Uber has operated in Saudi Arabia since 2014. For women, banned from driving themselves, it's become a helpful way to get around-even while they continue to fight for equal rights. For some Saudi women, the deal was seen as a crass move to profit off of oppression. "They're investing in our pain, in our suffering. This institutionalizes women's inferiority and dependency, and it turns women into an object of investment." Hatoon al-Fassi, a Saudi women's historian told Bloomberg News.
Uber rejects this assessment. "Of course we think women should be allowed to drive," an Uber spokeswoman told The New York Times. "In the absence of that, we have been able to provide extraordinary mobility that didn't exist before-and we're incredibly proud of that."
Meanwhile in New York City, the New York Taxi Workers Alliance and ten Uber drivers have filed a lawsuit charging that the company misclassifies its drivers as independent contractors, which they say amounts to stolen wages and a loss of labor protections. It's the latest in a string of legal actions against the company-the last one came in California, where drivers also alleged they were misclassified. Uber settled that case to the tune of up to $100 million in exchange for leaving the misclassification charge unsettled. The New York City case could result in a similar settlement, but it's possible that the Taxi Workers Alliance will try to push the case to court and get a firm ruling.
This case comes just weeks after Uber established a drivers association in New York City. It did so in partnership with a Machinists local that was trying to organize its drivers; the deal required that the unions stop organizing and refrain from launching lawsuits against the company. The Taxi Workers Alliance has criticized the deal for falling short of giving drivers collective bargaining rights, and some academics have said the association could become a company-controlled union-something that the National Labor Relations Act specifically forbids.
As Uber aggressively expands into new markets, it's finding that there is a limited supply of drivers who have cars that meet the company's standards. In response, Uber has raised $1 billion, with the help of Goldman Sachs, to launch a vehicle-leasing operation, dubbed Xchange Leasing, to get low-income people to start driving for them. Critics have likened it to a predatory subprime lending scheme. There is no credit requirement and Uber will automatically deduct payments from weekly paychecks. If drivers don't drive enough or fail to make a payment, the company repossesses the vehicle.
Houston Chronicle columnist Chris Tomlinson writes, "Xchange Leasing sounds more like a payday-loan racket built into a company store. The lease increases the company's control over the driver, who Uber still insists is nothing more than an 'independent' contractor. How is someone independent when Uber controls access to customers, sets the billing rates, demands a minimum number of hours and owns the car and the predatory lease on it?"

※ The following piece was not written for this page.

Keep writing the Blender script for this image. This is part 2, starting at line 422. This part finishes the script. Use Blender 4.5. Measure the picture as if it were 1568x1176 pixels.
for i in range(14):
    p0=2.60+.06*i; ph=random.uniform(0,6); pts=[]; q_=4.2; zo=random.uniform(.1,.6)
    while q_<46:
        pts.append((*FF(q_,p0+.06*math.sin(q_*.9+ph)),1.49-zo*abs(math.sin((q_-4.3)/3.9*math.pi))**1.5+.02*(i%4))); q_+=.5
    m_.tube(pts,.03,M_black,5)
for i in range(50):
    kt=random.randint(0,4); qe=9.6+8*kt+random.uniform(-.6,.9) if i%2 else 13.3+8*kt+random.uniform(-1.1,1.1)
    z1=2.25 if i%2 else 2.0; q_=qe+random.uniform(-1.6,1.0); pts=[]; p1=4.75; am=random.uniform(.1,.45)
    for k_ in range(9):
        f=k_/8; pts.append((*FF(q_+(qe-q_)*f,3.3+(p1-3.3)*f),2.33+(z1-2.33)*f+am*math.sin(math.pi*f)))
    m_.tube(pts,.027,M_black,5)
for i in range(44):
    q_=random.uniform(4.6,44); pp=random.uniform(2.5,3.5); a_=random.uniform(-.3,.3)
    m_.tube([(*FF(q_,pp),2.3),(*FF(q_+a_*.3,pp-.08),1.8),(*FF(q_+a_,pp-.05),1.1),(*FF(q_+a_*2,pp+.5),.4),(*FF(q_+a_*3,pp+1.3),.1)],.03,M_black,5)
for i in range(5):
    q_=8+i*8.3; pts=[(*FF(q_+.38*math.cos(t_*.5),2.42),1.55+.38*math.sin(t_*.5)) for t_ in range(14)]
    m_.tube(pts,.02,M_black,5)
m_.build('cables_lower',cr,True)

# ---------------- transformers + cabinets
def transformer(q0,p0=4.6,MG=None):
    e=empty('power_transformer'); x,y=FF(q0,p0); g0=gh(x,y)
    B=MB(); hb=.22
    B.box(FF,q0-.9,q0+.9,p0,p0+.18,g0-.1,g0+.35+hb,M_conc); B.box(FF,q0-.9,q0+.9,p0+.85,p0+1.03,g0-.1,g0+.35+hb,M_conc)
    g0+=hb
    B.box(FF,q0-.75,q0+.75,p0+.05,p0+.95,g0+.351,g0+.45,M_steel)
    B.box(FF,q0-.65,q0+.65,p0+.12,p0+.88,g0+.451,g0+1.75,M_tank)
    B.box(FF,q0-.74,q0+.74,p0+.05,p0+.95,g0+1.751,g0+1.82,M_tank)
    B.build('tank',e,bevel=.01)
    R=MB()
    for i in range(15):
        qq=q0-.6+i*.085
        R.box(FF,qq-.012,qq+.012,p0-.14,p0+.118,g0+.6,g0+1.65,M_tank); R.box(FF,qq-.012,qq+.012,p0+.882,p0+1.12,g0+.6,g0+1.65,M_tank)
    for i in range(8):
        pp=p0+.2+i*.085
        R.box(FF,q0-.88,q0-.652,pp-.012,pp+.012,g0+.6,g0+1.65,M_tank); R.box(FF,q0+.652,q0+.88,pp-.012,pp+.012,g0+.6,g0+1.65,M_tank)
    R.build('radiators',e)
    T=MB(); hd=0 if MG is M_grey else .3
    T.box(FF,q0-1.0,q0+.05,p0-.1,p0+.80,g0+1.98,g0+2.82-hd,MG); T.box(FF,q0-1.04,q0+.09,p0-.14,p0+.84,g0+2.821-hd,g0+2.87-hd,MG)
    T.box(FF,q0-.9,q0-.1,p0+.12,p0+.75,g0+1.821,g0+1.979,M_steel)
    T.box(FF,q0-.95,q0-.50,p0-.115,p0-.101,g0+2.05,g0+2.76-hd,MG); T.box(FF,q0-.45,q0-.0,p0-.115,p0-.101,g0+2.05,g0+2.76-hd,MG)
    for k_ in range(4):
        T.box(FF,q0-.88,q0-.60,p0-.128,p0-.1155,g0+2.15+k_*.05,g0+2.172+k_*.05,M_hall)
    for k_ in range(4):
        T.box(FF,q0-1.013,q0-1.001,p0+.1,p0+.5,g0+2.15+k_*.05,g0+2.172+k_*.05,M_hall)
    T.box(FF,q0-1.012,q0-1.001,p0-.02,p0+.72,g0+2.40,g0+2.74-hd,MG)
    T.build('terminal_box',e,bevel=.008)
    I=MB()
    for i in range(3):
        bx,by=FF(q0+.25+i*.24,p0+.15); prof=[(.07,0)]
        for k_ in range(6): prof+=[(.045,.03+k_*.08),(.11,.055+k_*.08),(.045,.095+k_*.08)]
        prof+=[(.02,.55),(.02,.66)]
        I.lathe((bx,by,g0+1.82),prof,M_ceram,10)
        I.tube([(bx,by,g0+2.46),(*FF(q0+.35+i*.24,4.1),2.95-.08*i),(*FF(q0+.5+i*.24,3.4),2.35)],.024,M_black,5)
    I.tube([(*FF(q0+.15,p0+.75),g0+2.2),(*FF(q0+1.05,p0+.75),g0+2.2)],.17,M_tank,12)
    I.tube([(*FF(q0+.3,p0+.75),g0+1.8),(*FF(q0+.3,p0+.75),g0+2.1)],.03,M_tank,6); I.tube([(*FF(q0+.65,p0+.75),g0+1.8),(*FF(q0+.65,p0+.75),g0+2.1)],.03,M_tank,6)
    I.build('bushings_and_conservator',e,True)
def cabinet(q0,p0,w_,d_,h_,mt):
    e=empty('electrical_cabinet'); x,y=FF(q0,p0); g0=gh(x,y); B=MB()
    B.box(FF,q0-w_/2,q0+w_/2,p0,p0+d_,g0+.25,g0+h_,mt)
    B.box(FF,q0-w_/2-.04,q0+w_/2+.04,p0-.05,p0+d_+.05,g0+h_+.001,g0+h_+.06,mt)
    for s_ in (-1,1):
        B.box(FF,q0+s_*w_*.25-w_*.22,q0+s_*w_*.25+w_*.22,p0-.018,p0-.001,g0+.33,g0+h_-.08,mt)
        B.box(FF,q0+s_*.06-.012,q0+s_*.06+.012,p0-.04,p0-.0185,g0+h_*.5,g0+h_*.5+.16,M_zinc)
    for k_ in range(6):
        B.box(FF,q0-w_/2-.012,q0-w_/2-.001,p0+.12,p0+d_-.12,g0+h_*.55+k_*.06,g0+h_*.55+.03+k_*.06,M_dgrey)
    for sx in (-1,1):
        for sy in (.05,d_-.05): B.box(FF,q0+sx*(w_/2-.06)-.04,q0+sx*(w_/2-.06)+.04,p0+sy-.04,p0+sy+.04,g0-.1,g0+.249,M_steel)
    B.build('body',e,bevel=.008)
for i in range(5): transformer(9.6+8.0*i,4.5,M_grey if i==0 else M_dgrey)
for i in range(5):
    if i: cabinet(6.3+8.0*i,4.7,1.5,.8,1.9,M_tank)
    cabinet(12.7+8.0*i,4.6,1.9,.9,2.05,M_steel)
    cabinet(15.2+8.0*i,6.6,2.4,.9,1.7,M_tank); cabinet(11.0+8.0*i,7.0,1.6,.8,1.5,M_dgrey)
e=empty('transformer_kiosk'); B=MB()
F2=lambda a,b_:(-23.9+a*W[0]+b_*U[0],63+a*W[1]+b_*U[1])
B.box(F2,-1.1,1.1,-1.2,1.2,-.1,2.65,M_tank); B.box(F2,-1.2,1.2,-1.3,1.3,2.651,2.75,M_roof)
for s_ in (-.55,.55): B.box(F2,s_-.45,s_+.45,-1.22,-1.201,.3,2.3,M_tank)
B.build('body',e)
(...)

Is Walmart Dragging Feet on Wages?
Last year, Walmart, the country's largest employer, announced that it would raise its minimum wage to $10 an hour for its part-time and full-time workers. But as The New York Times reports, "the employees more critical of the company say Walmart ... has found more subtle ways to keep the reins on its workers' paychecks. The retailer has cut merit raises, for example, and has introduced a new training program that can keep employees at $9 an hour for as long as 18 months."
The development has worker advocates concerned about the company's motives. "I fear that Walmart's plan is more about delaying an actual wage increase than providing real training," labor professor Stephanie Luce told the Times-a charge that the company denies.
Allegations of corporate foot-dragging come at a time when the retail behemoth's most effective counterweight thus far, OUR Walmart, struggles to find its way forward.
Last year, the United Food and Commercial Workers union, the worker group's primary backer, withdrew its funding from the operation. As Dave Jamieson reports for Huffington Post, "Whatever successes the campaign may have had, the latest incarnation of OUR Walmart still needs to figure out how to keep the lights on. A non-union group may help win raises for workers, but it doesn't make dues-paying union members out of them."
For years, the group was successful in getting worker strikes and protests into national headlines and publicizing the plight of Walmart workers. Many attribute Walmart's wage increases to OUR Walmart's success.
Still, even as it tries to find a sustainable funding formula, the group has continued its work-though, so far, not as prominently. Last week it sent a delegation of workers to the company's annual shareholder meeting in Arkansas. Group members drove around Bentonville, home to Walmart's corporate headquarters, taping petitions to executives' and Walton family members' mailboxes, according to the Times.
As Jamieson notes, the ability of alt-labor groups like OUR Walmart to survive without union funding is a major question for the labor movement. Even as such campaigns have breathed new life into the worker rights fight, similar union-backed efforts, like the Fight for $15, could also become vulnerable to the exigencies of union finances or the whims of union politics-especially if the campaigns fail to translate to dues-paying members.